One of the first to explore the notion of mythology manifesting as physical reality was psychoanalyst Carl Jung, who in 1957 published the book Flying Saucers: A Modern Myth of Things Seen in the Sky. More recently, authors Jacques Vallee (Dimensions: A Casebook of Alien Contact) and Keith Thompson (Angels and Aliens: UFOs and the Mythic Imagination) and folklorists Peter Rojcewicz and Thomas Bullard have written about the parallels among UFOs, folklore, and mythology.
“Space-Age myth” does not imply that UFO sightings or encounters with angels, aliens, fairies, sprites, elves, or demons are fantasies. Rather, it suggests that some of these experiences may literally be psychophysical, blurring conventional boundaries between objective and subjective realities. Some may object that this proposal doesn’t account for the physical traces associated with some UFO reports, but this misinterprets what Jung and others have proposed. They suggest that the manifest world emerges from mind, that is, that mind shapes matter. Where have we heard this before?
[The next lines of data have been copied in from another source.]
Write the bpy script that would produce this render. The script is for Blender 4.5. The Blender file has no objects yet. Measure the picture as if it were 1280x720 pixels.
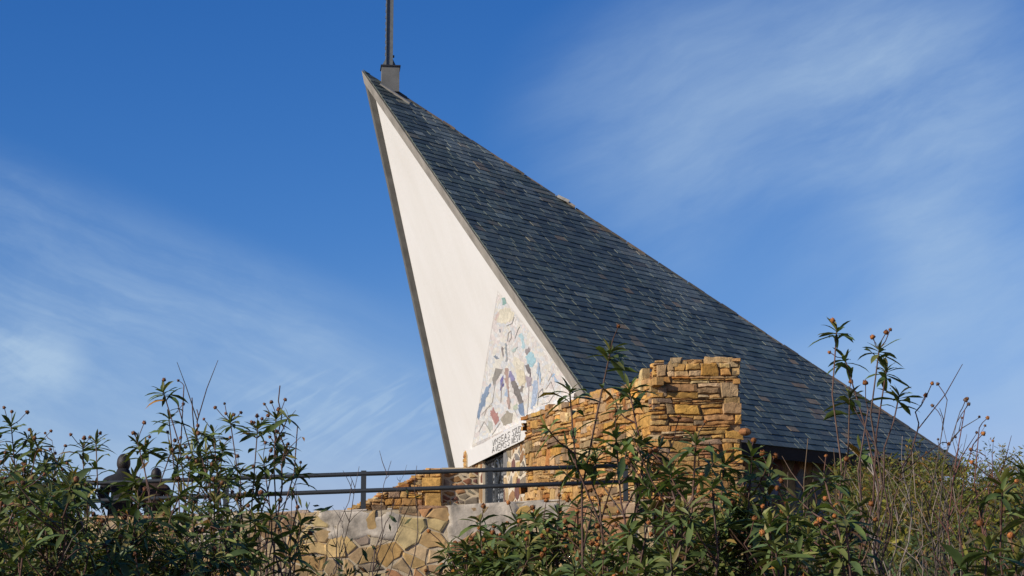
import bpy, math, random
from mathutils import Vector, noise as mnoise
R = random.Random(7)
C = bpy.context.scene.collection
V = Vector

# ------------------------------------------------------------------ camera
F_PX, HOR = 2200.0, 740.0                    # focal length in px of a 1280 wide picture, row of the horizon
PITCH = math.atan((HOR - 360.0) / F_PX)
EYE = V((0.0, 0.0, 1.6))
cam = bpy.data.cameras.new('camera')
cam.sensor_width = 36.0
cam.lens = 36.0 * F_PX / 1280.0
cam.clip_start = 0.1
cam.clip_end = 4000.0
camo = bpy.data.objects.new('camera', cam)
C.objects.link(camo)
camo.location = EYE
camo.rotation_euler = (math.pi / 2 + PITCH, 0, 0)
bpy.context.scene.camera = camo
CP, SP = math.cos(PITCH), math.sin(PITCH)

def ray(px, py):
    a = (px - 640.0) / F_PX; b = (360.0 - py) / F_PX
    return V((a, CP - b * SP, SP + b * CP))

def at(px, py, Y):
    r = ray(px, py); return EYE + r * (Y / r.y)

def on_plane(px, py, o, n):
    r = ray(px, py); return EYE + r * ((o - EYE).dot(n) / r.dot(n))

# ------------------------------------------------------------------ sun, sky, exposure
SUN_AZ, SUN_EL = 58.0, 27.0                  # azimuth is counted from straight behind the camera towards its left
sun = bpy.data.lights.new('sun', 'SUN')
sun.energy = 4.2
sun.angle = math.radians(0.53)
sun.color = (1.0, 0.93, 0.82)
suno = bpy.data.objects.new('sun', sun)
C.objects.link(suno)
_a, _e = math.radians(SUN_AZ), math.radians(SUN_EL)
SUND = V((-math.sin(_a) * math.cos(_e), -math.cos(_a) * math.cos(_e), math.sin(_e)))
suno.rotation_euler = SUND.to_track_quat('Z', 'Y').to_euler()
suno.location = (-20, -20, 30)

class NT:
    """small helper to write node trees"""
    def __init__(s, tree):
        s.t = tree; s.n = tree.nodes; s.l = tree.links
    def add(s, typ, **kw):
        n = s.n.new(typ)
        for k, v in kw.items(): setattr(n, k, v)
        return n
    def put(s, sock, val):
        if hasattr(val, 'is_linked') or isinstance(val, bpy.types.NodeSocket): s.l.new(val, sock)
        else: sock.default_value = val
    def math(s, op, a, b=0.0, c=None, clamp=False):
        n = s.add('ShaderNodeMath', operation=op); n.use_clamp = clamp
        s.put(n.inputs[0], a); s.put(n.inputs[1], b)
        if c is not None: s.put(n.inputs[2], c)
        return n.outputs[0]
    def mix(s, fac, a, b, blend='MIX'):
        n = s.add('ShaderNodeMix', data_type='RGBA', blend_type=blend)
        s.put(n.inputs['Factor'], fac); s.put(n.inputs[6], a); s.put(n.inputs[7], b)
        return n.outputs[2]
    def noise(s, vec, scale, detail=4.0, rough=0.55, dist=0.0):
        n = s.add('ShaderNodeTexNoise')
        if vec is not None: s.put(n.inputs['Vector'], vec)
        n.inputs['Scale'].default_value = scale; n.inputs['Detail'].default_value = detail
        n.inputs['Roughness'].default_value = rough; n.inputs['Distortion'].default_value = dist
        return n.outputs['Fac']
    def ramp(s, fac, p0, p1, c0=(0, 0, 0, 1), c1=(1, 1, 1, 1)):
        n = s.add('ShaderNodeValToRGB')
        e = n.color_ramp.elements
        e[0].position = p0; e[1].position = p1; e[0].color = c0; e[1].color = c1
        s.put(n.inputs[0], fac)
        return n.outputs[0]
    def smooth(s, x, lo, hi):
        n = s.add('ShaderNodeMapRange', interpolation_type='SMOOTHSTEP')
        s.put(n.inputs[0], x)
        n.inputs[1].default_value = lo; n.inputs[2].default_value = hi
        return n.outputs[0]
    def comb(s, x, y, z):
        n = s.add('ShaderNodeCombineXYZ')
        s.put(n.inputs[0], x); s.put(n.inputs[1], y); s.put(n.inputs[2], z)
        return n.outputs[0]

world = bpy.data.worlds.new('World')
bpy.context.scene.world = world
world.use_nodes = True
w = NT(world.node_tree)
w.n.clear()
sky = w.add('ShaderNodeTexSky', sky_type='NISHITA', sun_disc=False)
sky.sun_elevation = _e
sky.sun_rotation = math.pi + _a              # behind the camera, to its left
sky.altitude = 500.0
sky.air_density = 1.0
sky.dust_density = 0.25
sky.ozone_density = 4.5
bg1 = w.add('ShaderNodeBackground'); bg1.inputs[1].default_value = 0.115
# deeper, polarised blue of a clear autumn sky: tone of each channel of the sky
ssep = w.add('ShaderNodeSeparateColor'); w.l.new(sky.outputs[0], ssep.inputs[0])
scol = w.add('ShaderNodeCombineColor')
for i_, (k_, g_) in enumerate(((0.20, 1.75), (0.47, 1.07), (1.11, 0.78))):
    w.l.new(w.math('MULTIPLY', w.math('POWER', ssep.outputs[i_], g_), k_), scol.inputs[i_])
w.l.new(scol.outputs[0], bg1.inputs[0])
# high thin cirrus, laid out over the dome by direction (azimuth tangent u, height tangent h)
geo = w.add('ShaderNodeTexCoord').outputs['Generated']
sep = w.add('ShaderNodeSeparateXYZ'); w.l.new(geo, sep.inputs[0])
yy = w.math('MAXIMUM', w.math('ABSOLUTE', sep.outputs[1]), 0.15)
u = w.math('DIVIDE', sep.outputs[0], yy)
h = w.math('DIVIDE', sep.outputs[2], yy)
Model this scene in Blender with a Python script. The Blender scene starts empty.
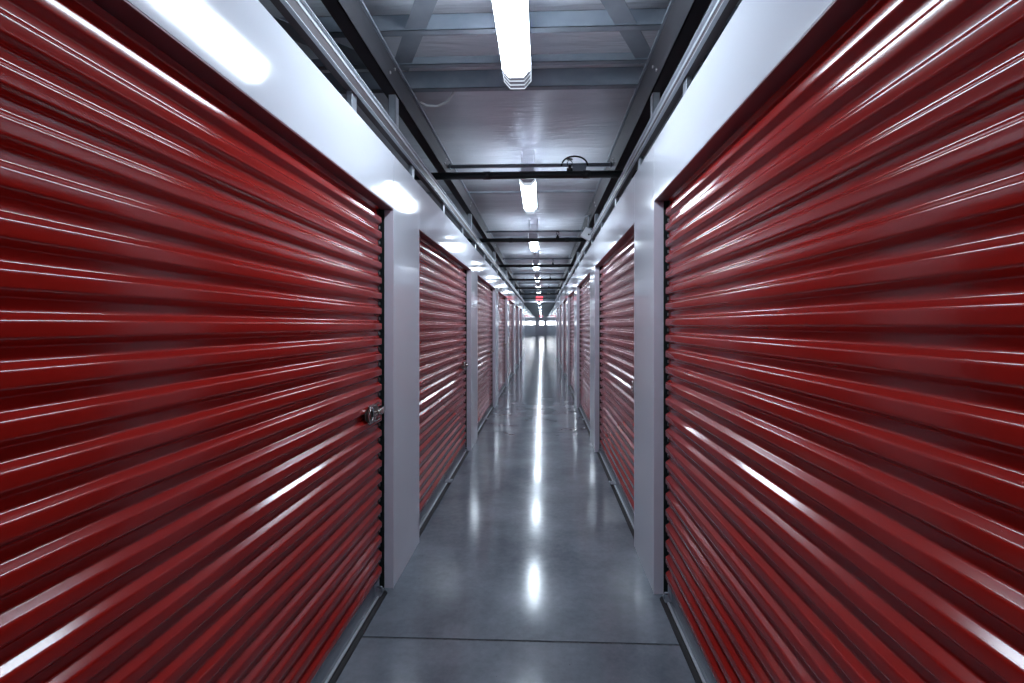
import bpy, bmesh, math, random
from mathutils import Vector, Matrix
random.seed(4)
S = bpy.context.scene
C = S.collection
R = math.radians

# ---------------------------------------------------------------- render look
S.view_settings.view_transform = 'Standard'
S.view_settings.look = 'None'
S.view_settings.gamma = 1
S.view_settings.use_curve_mapping = False
S.view_settings.exposure = 1.56
try:
    S.cycles.use_denoising = True
    S.cycles.max_bounces = 8
    S.cycles.denoising_prefilter = 'ACCURATE'
    S.cycles.use_light_tree = True
    S.cycles.adaptive_threshold = .005
    S.cycles.sample_clamp_indirect = 6
    S.cycles.blur_glossy = 0.3
except Exception:
    pass
w = bpy.data.worlds.new('world'); S.world = w; w.use_nodes = True
w.node_tree.nodes['Background'].inputs[0].default_value = (0.5, 0.55, 0.7, 1)
w.node_tree.nodes['Background'].inputs[1].default_value = 0.02

# ---------------------------------------------------------------- dimensions (metres)
XL, XR = -0.846, 0.625          # faces of the two corridor walls
H_DOOR, H_WALL = 2.163, 2.47
HD = {'left': 2.163, 'right': 2.195}      # opening heights, wall heights, rail heights per side
HW = {'left': 2.470, 'right': 2.515}
RZ = {'left': (2.552, 2.628), 'right': (2.588, 2.650)}
PITCH, POST = 3.12, 0.59
DW = PITCH - POST               # door opening width
FAR0 = 2.82                     # far jamb of the nearest doors
ND = 7
Y_BACK, Y_FAR, Y_DARK = -5.0, 75.0, 23.7
Z_CEIL = 3.17

# ---------------------------------------------------------------- materials
def mat(name, col=(.8,.8,.8), rough=.5, metal=0., spec=.5, coat=0., emis=None, es=0.):
    m = bpy.data.materials.new(name); m.use_nodes = True
    b = m.node_tree.nodes['Principled BSDF']
    b.inputs['Base Color'].default_value = (*col, 1)
    b.inputs['Roughness'].default_value = rough
    b.inputs['Metallic'].default_value = metal
    b.inputs['Specular IOR Level'].default_value = spec
    b.inputs['Coat Weight'].default_value = coat
    b.inputs['Coat Roughness'].default_value = .08
    if emis:
        b.inputs['Emission Color'].default_value = (*emis, 1)
        b.inputs['Emission Strength'].default_value = es
    return m

def N(m, t, **kw):
    n = m.node_tree.nodes.new(t)
    for k, v in kw.items():
        if hasattr(n, k): setattr(n, k, v)
        else: n.inputs[k.replace('_', ' ')].default_value = v
    return n
def L(m, a, b): m.node_tree.links.new(a, b)
def B(m): return m.node_tree.nodes['Principled BSDF']

def coords(m, scale=(1,1,1), obj=True):
    tc = N(m, 'ShaderNodeTexCoord'); mp = N(m, 'ShaderNodeMapping')
    mp.inputs['Scale'].default_value = scale
    L(m, tc.outputs['Object'], mp.inputs['Vector'])
    return mp.outputs['Vector']

def bump(m, vec, scale, dist, strength=.3, detail=3, extra=None):
    n = N(m, 'ShaderNodeTexNoise', Scale=scale, Detail=detail); L(m, vec, n.inputs['Vector'])
    b = N(m, 'ShaderNodeBump', Strength=strength, Distance=dist)
    L(m, n.outputs['Fac'], b.inputs['Height'])
    L(m, b.outputs['Normal'], B(m).inputs['Normal'])
    return n

def vary(m, vec, scale, c0, c1, detail=4, p0=.3, p1=.7):
    n = N(m, 'ShaderNodeTexNoise', Scale=scale, Detail=detail); L(m, vec, n.inputs['Vector'])
    r = N(m, 'ShaderNodeValToRGB')
    r.color_ramp.elements[0].position = p0; r.color_ramp.elements[1].position = p1
    r.color_ramp.elements[0].color = (*c0, 1); r.color_ramp.elements[1].color = (*c1, 1)
    L(m, n.outputs['Fac'], r.inputs['Fac']); L(m, r.outputs['Color'], B(m).inputs['Base Color'])
    return r

# glossy red painted steel
M_RED = mat('red_door_paint', (.37,.014,.008), .155, 0, .5, .08)
v = coords(M_RED, (1.2, 1, 9)); vary(M_RED, v, 1.5, (.34,.011,.008), (.40,.015,.010))
v2 = coords(M_RED, (.6, 1, 2)); bump(M_RED, v2, 1.5, .004, .05, 1)
M_SOFFIT = mat('soffit_door_reflection', (.20,.075,.085), .42, 0, .5)  # white soffit coloured maroon, red door's reflection put into the colour
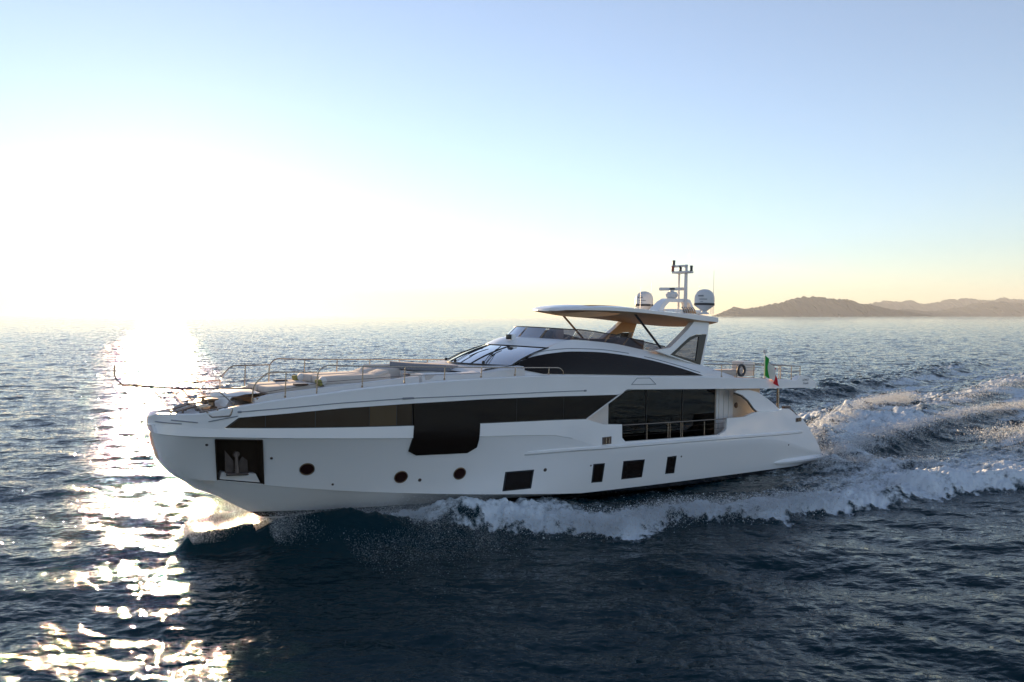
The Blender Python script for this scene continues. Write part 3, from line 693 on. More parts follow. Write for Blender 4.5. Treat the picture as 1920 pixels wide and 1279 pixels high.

In his book Global Mind Change, former IONS President Willis Harman discussed three basic ways of looking at the world. He called the current Western scientific worldview “materialistic monism,” or “M1.” Within M1, everything—both matter and energy— is made of a single substance. From matter emerges everything, including the brain-generated illusion called mind. In M1, angels and aliens walking through walls are fine plot points for an episode of The Twilight Zone, but they are impossible in the real world. In M1, UFOs are conceivable, but only in terms of hard, physical spacecraft with humanoid pilots. Most of the modern technological world was created based on M1 assumptions, so it carries enormous persuasive power. But the whole panoply of noetic experiences defy materialistic explanations, suggesting that M1 is an incomplete worldview.
Detailed taxonomies of these anomalies are described by all cultures; they include, among others, the Hindu siddhis, the Catholic charisms, Sufi attainments, and, in indigenous societies, shamanic magic. Harman’s second worldview, M2, represents dualism, which assumes two fundamentally different kinds of substances in the universe, matter and mind. Many scientists today reject dualism because it begs the problem of how two deeply different substances could interact at all. In addition, it seems lavish to require the universe to maintain (at least) two distinct essences, when it would be far simpler to have only one.
The third worldview, M3, is transcendental or mental monism, which Harman argued is the source of both the perennial wisdom and the emerging worldview of the twenty-first century. In M3, consciousness is primary, and matter and energy are emergent properties of consciousness. M3 accommodates everything that M1 and M2 allow for, as well as rogue phenomena like telepathic ETs, observation-shy UFOs, and collective mind–manifested UFOs. Evidence in favor of M3 has been slowly amassing for over a century. Such recentbooks as Irreducible Mind, Entangled Minds, and Measuring the Immeasurable (see review 0n page 41) discuss the empirical evidence in detail, ranging from psychic phenomena to creative genius to mind-body interactions to evidence suggestive of reincarnation.